La bondad de Dios no
puede ser puesta en entredicho porque haya sufrimiento y dolor en el mundo. Si
el hombre peca contra la bondad de Dios, si menosprecia las riquezas de su
benignidad, y paciencia, y longanimidad, y después, por su dureza y por su
corazón no arrepentido, atesora para sí ira para el día de la ira (Rom. 2:4,5),
¿a quién puede culpar si no a sí mismo?
Si Dios no castigara a
los que hacen mal uso de sus bendiciones, abusan de su benevolencia y pisotean
sus misericordias, ¿sería El “bueno”? Cuando Dios libre la tierra de los que
han quebrantado sus leyes, desafiando su autoridad, escarnecido a sus
mensajeros, despreciado a su Hijo y perseguido a aquellos por los que Cristo
murió, la bondad de Dios no sufrirá, sino que, por el contrario, ello será el
ejemplo más brillante de la misma.
La bondad de Dios
apareció más gloriosa que nunca cuando “envió a su
Hijo, hecho de mujer, hecho súbdito a la ley, para que redimiese a los que
estaban debajo de la ley, a fin de qué recibiésemos la adopción de hijos” (Gál.
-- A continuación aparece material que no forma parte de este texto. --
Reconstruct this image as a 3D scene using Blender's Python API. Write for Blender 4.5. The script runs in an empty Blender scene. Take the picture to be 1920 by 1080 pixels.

4:4,5). Fue entonces cuando una
multitud de las huestes celestes alabó a su Creador y dijo: “Gloria en las alturas a Dios y en la tierra paz, Buena voluntad
para con los hombres” (Luc. 2:14).
Sí, en el Evangelio, “la gracia (en el original griego “bondad”) de Dios que trae salvación a
todos los hombres, se manifestó” (Tito 2:11). Tampoco la bondad de
Dios puede ser puesta en entredicho porque no hiciera objeto de su gracia
redentora a todas las criaturas pecadoras. Tampoco lo hizo así con los ángeles
caídos.
Si Dios hubiera dejado
que todos perecieran, ello no se hubiera reflejado en su bondad. Al que discuta
tal afirmación le recordamos la soberana prerrogativa de nuestro Señor: “¿No me es lícito a mí hacer lo que quiero con lo mío? o ¿es malo tu
ojo, porque yo soy bueno” (Mat.. 20:15).
“Alaben la misericordia de Jehová, y sus maravillas para con los
hijos de los hombres” (Sal. 107:8). La
gratitud es la respuesta justamente requerida de los que son objeto de su benevolencia;
pero, porque su bondad es tan constante y abundante, a nuestro gran Benefactor
le es negada a menudo esta gratitud.
Es tenida en poca estima
porque es ejercida hacia nosotros en el curso normal de los eventos. No es
sentida porque la experimentamos diariamente. “¿Menosprecias
las riquezas de su benignidad?” (Rom. 2:4). Su bondad es “menospreciada” cuando no es perfeccionada como
medio de llevar a los hombres al arrepentimiento, sino que, por el contrario,
sirve para endurecerlos al suponer que Dios pasa por alto su pecado.
La bondad de Dios es la
esencia de la confianza del creyente. Esta excelencia de Dios es la que más
apela a nuestros corazones. Su bondad permanece para siempre, y, por ello nunca
deberíamos desanimarnos: “Bueno es Jehová para
fortaleza en el día de la angustia; y conoce a los que en él confían” (Nah.
1:7).
Cuando otros se portan
mal con nosotros, ello debería llevarnos a dar gracias al Señor, porque él es
bueno; y, cuando somos conscientes de estar lejos de ser buenos, deberíamos
bendecirle más reverentemente, porque Él es bueno. No debemos permitirnos ni un
momento de incredulidad acerca de la bondad de Dios; aunque todo lo demás sea
puesto en duda, esto es absolutamente cierto: Jehová es bueno; sus privilegios
pueden variar, pero su naturaleza es siempre la misma.